The "victory" of simply surviving Trump's pressure looks less impressive when your population endures higher hardship and your proxies face setbacks elsewhere. Strategic Leverage Still Favours Washington Control of the Strait of Hormuz is a powerful card, but it is not a trump card for Iran in a direct test of wills with the United States. America's navy retains superior power projection. The US can escort tankers, interdict Iranian vessels, and sustain operations far longer than Tehran can afford chaos that spikes global energy prices and alienates even its remaining partners (including China, which prefers stable oil flows). Sheridan's framing implies that any failure to achieve total Iranian capitulation equals American defeat. That is a category error. Great-power competition in chokepoints rarely ends in clean surrender. It ends in managed tension, with the stronger party extracting concessions over time while avoiding quagmires. Trump's approach — blunt threats, naval action, and willingness to walk away from a "deal" that doesn't deliver — aligns with that reality far better than endless negotiation that rewards Iranian delay tactics. Iran knows it cannot win a conventional military contest. Its strategy relies on political warfare: exploiting Western media narratives, domestic divisions in the US, and the hope that progressive voices (and war-weary publics) will pressure Washington to de-escalate.
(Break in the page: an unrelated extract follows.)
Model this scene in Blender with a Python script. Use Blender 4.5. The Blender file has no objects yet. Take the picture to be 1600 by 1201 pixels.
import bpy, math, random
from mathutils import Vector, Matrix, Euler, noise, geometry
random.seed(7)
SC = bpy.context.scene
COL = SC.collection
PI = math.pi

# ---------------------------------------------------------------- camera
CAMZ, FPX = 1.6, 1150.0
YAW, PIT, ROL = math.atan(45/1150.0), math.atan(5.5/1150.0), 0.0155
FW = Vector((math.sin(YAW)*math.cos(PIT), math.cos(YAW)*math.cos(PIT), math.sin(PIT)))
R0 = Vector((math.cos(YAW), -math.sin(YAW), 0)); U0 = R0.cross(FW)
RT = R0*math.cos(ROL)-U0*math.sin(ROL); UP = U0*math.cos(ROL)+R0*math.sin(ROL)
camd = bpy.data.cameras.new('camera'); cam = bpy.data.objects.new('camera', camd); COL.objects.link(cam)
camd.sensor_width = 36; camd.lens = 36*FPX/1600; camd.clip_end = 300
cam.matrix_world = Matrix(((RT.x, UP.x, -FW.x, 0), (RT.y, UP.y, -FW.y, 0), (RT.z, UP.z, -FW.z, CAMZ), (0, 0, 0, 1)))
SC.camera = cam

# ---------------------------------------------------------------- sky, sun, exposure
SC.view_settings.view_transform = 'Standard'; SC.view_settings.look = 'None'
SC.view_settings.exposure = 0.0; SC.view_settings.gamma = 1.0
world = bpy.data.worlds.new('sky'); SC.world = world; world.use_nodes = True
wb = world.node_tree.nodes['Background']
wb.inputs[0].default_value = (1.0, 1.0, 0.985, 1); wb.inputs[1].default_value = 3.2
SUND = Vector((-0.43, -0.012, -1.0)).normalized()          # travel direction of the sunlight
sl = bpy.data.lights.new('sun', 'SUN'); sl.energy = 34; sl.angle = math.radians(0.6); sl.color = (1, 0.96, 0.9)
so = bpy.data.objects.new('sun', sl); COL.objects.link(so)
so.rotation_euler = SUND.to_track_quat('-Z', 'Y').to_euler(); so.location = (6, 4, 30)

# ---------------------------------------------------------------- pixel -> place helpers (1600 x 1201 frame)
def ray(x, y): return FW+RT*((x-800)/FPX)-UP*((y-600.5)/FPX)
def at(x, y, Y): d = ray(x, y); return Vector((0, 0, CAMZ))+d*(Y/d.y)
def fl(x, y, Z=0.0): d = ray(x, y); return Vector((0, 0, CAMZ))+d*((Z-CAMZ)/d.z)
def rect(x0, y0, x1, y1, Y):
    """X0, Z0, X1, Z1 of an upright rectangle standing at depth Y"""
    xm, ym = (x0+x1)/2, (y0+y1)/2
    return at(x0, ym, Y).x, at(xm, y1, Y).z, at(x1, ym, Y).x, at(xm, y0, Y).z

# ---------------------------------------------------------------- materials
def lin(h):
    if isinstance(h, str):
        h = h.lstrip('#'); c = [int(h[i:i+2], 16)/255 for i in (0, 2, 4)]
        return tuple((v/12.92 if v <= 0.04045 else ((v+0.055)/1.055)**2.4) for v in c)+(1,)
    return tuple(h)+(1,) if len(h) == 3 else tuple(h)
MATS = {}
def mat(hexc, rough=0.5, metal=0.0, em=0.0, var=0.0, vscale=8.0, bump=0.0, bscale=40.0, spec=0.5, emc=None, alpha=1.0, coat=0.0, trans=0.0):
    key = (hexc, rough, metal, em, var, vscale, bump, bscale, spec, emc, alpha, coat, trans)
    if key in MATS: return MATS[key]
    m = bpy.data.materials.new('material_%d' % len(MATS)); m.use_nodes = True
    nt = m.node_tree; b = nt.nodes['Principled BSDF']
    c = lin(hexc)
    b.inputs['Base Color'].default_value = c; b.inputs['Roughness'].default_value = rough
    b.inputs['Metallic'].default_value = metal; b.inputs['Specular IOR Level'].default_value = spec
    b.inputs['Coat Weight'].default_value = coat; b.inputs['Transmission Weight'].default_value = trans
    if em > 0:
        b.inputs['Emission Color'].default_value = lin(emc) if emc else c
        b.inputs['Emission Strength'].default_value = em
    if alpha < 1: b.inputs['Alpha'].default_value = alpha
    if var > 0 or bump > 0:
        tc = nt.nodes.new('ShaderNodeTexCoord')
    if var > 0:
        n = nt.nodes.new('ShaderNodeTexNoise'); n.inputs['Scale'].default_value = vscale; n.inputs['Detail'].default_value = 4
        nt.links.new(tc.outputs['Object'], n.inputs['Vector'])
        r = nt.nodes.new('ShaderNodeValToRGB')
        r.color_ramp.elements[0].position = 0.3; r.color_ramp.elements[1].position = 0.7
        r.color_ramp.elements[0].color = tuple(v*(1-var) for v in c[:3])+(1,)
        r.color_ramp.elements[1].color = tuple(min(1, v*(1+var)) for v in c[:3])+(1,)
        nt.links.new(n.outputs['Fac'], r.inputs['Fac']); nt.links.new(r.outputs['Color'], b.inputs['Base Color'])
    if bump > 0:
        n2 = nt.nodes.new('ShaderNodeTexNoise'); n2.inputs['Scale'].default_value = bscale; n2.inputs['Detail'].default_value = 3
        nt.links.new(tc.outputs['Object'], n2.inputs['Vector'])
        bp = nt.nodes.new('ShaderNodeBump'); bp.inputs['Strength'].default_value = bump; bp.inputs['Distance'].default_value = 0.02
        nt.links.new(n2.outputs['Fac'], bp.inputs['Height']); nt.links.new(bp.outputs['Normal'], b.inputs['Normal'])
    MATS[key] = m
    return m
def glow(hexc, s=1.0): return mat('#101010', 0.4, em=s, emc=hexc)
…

Calling this "snookering" Trump credits Tehran with more mastery than the facts support. No Sweet Ending — But Clearer Realities Like the earlier Hormuz flare-ups and the looming risks around the Strait of Malacca, this confrontation is unlikely to have a tidy resolution. Miscalculation remains possible. Iran's regime has shown it can absorb punishment and survive. But surviving is not the same as prevailing. Sheridan is right that trust in Iranian commitments is low and that ceasefires in the region are fragile. Where he errs is in portraying Iran as the player holding the stronger hand. 

The US retains the initiative through raw capability and the political flexibility that comes with not being the revisionist power desperately dependent on a single vulnerable chokepoint. Trump has not been snookered. He is playing a high-stakes game of leverage in which America's overwhelming advantages in naval power, economic resilience, and alliance options still outweigh Iran's asymmetric harassment. The coming weeks, with midterm calculations in the background, will test whose assessment is closer to reality. The Strait of Hormuz has reminded the world, once again, that maritime chokepoints expose true power balances more honestly than diplomatic communiqués. Iran's gamble is risky; America's response so far suggests it is not bluffing.